CHP lideri kendisine sorulan bir soru üzerine, “Millet İttifakı kabul ederse aday olurum ve bundan da onur duyarım” mealinde bir cevap verdi.
Kemal Kılıçdaroğlu’nun son dönemde giderek artan ‘ben‘ vurgusu, parti logosunun silik hale getirilip Kemal Kılıçdaroğlu isminin daha belirgin olduğu billboard reklam kampanyaları, sıklıkla yayınladığı video mesajları… Bütün bunlar bize gösteriyor ki Kemal bey adaylık meselesini kendi ismi üzerinden halletmeyi düşünüyor.
Topluma güven verme meselesini de şu sıralarda yaptığı video paylaşımlarıyla, billboard kampanyalarıyla ve giderek artan ‘ben’ vurgusuyla halledebileceğini düşünüyor.
Peki Kemal Kılıçdaroğlu’nun adaylığı ne kadar doğru?
Ne tür sakıncaları ya da yararları var?
Bu sorulara Kemal Kılıçdaroğlu kendisi cevap veriyor. Yaklaşık bir yıl önce, 7 Temmuz 2020 tarihinde verdiği bir röportajda şöyle diyor: “Cumhurbaşkanı olacak kişinin aynı zamanda bir parti genel başkanı olmaması lazım. Çünkü cumhurbaşkanı olacak kişi parlamentoda yemin ettiği zaman, anayasanın gereği olarak tarafsız olacağına namusu ve şerefi üzerine ant içiyor. Eğer siz namusunuzu ve şerefinizi korumak isterseniz, namus ve şeref kavramı bizim için çok değerlidir derseniz, bir siyasi partinin genel başkanının cumhurbaşkanı adayı olmaması gerekiyor.

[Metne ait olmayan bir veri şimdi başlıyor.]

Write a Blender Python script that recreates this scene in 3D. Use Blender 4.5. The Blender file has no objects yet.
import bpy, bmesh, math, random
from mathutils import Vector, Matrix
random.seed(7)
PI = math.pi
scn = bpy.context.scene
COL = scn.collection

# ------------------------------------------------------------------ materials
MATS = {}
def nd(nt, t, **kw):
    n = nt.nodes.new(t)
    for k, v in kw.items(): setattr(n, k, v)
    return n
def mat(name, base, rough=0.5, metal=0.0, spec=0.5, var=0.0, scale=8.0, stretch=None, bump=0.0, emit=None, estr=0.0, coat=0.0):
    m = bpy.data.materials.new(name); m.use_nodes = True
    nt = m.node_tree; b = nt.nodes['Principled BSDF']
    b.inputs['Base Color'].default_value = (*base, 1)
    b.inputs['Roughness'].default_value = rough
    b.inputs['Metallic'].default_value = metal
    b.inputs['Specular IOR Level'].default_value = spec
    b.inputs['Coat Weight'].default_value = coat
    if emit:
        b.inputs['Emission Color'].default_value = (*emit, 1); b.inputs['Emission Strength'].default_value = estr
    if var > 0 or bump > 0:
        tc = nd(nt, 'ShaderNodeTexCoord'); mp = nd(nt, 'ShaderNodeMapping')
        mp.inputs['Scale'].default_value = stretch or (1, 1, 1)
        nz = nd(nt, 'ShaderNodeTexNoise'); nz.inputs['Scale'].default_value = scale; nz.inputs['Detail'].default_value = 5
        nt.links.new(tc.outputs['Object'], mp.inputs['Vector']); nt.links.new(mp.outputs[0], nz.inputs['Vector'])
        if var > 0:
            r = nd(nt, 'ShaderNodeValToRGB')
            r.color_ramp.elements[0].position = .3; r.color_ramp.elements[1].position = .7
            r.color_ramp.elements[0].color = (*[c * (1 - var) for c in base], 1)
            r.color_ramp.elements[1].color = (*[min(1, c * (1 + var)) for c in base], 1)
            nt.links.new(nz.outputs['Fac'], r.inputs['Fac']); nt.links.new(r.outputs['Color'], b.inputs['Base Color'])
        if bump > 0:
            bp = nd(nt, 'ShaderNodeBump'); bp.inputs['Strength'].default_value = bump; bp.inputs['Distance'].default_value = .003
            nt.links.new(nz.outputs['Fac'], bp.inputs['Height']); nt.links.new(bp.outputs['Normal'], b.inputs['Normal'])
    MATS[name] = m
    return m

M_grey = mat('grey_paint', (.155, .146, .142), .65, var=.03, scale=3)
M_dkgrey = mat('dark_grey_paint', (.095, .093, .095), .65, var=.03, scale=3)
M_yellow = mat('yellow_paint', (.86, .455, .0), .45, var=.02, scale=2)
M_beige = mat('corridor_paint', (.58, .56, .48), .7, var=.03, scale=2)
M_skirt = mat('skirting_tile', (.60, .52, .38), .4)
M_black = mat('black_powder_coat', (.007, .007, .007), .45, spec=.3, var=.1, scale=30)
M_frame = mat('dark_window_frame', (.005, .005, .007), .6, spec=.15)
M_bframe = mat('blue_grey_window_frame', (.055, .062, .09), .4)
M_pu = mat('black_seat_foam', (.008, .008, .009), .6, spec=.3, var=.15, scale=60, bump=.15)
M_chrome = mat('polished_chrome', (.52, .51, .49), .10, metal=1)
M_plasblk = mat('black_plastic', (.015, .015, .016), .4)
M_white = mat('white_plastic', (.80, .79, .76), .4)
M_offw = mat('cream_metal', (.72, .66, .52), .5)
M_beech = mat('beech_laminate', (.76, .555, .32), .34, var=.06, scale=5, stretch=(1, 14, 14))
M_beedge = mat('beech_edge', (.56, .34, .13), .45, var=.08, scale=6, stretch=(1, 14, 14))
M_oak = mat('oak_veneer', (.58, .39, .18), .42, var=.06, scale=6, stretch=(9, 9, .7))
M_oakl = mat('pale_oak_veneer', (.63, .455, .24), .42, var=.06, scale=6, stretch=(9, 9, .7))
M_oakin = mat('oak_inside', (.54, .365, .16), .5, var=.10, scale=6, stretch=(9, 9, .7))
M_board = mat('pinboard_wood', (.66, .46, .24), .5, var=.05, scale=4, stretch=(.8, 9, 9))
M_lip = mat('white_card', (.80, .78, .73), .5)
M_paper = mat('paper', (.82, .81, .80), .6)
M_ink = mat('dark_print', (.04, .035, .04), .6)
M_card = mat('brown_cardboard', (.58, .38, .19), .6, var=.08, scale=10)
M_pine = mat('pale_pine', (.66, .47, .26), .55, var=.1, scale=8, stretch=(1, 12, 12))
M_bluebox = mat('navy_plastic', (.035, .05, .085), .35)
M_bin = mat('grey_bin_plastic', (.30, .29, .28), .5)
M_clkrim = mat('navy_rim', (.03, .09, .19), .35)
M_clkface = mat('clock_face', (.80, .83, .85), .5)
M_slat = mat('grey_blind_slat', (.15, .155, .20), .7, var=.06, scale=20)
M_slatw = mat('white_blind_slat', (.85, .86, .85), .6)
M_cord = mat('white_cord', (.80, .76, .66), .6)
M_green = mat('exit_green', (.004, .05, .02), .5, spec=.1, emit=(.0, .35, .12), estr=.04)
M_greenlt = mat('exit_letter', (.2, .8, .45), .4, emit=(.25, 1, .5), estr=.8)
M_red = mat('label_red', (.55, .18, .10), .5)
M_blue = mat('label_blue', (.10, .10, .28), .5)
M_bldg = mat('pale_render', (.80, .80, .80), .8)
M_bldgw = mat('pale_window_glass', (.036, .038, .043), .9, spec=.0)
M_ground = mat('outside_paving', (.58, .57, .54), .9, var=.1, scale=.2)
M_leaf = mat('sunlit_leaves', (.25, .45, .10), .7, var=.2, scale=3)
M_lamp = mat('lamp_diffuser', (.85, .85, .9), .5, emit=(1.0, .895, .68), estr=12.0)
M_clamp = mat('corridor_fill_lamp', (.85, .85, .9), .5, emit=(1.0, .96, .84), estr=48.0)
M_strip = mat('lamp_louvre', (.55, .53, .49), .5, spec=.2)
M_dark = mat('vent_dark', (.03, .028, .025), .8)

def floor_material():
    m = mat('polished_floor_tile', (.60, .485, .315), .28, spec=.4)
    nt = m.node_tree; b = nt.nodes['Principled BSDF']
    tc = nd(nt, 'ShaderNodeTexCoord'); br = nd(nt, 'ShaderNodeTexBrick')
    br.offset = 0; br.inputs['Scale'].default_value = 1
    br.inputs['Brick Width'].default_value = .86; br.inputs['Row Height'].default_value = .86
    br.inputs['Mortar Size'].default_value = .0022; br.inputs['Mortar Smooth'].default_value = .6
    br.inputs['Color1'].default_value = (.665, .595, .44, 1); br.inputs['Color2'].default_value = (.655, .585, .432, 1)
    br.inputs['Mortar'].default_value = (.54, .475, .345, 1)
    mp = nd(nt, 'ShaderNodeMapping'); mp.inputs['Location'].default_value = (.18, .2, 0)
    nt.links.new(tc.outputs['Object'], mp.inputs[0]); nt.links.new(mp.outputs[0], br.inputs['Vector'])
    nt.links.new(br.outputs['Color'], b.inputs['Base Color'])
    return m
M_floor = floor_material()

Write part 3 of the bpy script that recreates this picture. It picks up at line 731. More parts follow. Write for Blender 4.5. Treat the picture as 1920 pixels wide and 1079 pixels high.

Bir partinin genel başkanı bir yargıç atarsa yargıya olan güven temelinden sarsılacaktır. Bizim görüşümüz dün de böyleydi, bugün de böyle, gelecekte de böyle olacak.”
Evet, Kemal bey kendi adaylığı için daha bir yıl önce bunları söylemiş.
Şimdi ne değişti de bu görüşünden vazgeçtiğini, dahası henüz bir yıl önce taşıdığı -bana göre de çok haklı ve doğru- endişeleri niçin terk ettiğini topluma izah etmeli.
Çünkü güven duygusunun oluşumunda bu izahata ihtiyaç var.
Bir parti liderinin adaylığının Kemal Kılıçdaroğlu’nun vurguladığı yönlerin yanında bir diğer sakıncası da şu: Muhtemel seçimi, demokrasiden yana olanlar ile otoriterlikten yana olanların seçimi olmaktan çıkarıp toplumda partilerin iktidar yarışı yaptığı bir seçim algısının oluşmasına neden olacaktır.
Hem partili cumhurbaşkanına karşı olup hem parti lideri olarak cumhurbaşkanı adayı olmanın ortaya çıkardığı tutarsızlık bir tarafa, bir parti liderinin adaylığının, diğer partilerde ve seçmenlerinde yaratacağı olumsuz etkinin de hesaba katılması gerektiği kanaatindeyim.